Finally Making That Kolsch

So, I've been staring at these grains for way too long, and I finally have a weekend with nothing planned. Time to brew. Also, because I put it off, I'm making one of my go-to Kolsh brews a little late in the season. I'll make up for that in a few weeks with a Dunkleweizen or something.
Anyway, I'm going to experiment with this one a little bit. First up, I'm going to do a no chill brew. I used that method a while back on a schwarzbier with very good results in that I didn't have to mess around with chilling anything to an ideal pitching temperature, and the beer didn't go bad. In fact, it turned out quite nice.
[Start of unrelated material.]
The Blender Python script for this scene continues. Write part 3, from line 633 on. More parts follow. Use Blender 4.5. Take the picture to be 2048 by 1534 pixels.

The next thing I'm going to try is my own making it up as I go batch sparge. I don't have an HLT yet (been putting that off for a while), and siphoning off of the stove while trying to keep temps consistent and water levels high enough is just a huge pain in the ass, so batch sparge experiment, it is.
My method this time around will be as follows:

  • Heat my sparge water to about 180°.
  • gently stir the mash while trying to avoid foam. This is to release any sugars that still may be trapped in the grains, and is harder than it sounds.
  • top off my mash tun with sparge water.
  • run off a gallon or two, and recirculate.
  • run off wort to just above grain bed. 
  • if I'm still getting good wort draining out, add more sparge water, and repeat. 
My target OG is about 1.046. We'll see in a bit how this turns out.

I guess the upside of my timing is that I put things off until the end of September. That means that I should get a good few weeks of cool fermenting time out in the garage. My standard two weeks in the primary, two weeks in the secondary, and then kegging.

efficiency coming in at around 65%. I usually do much better than that. Oh, well. Next up, how will it taste?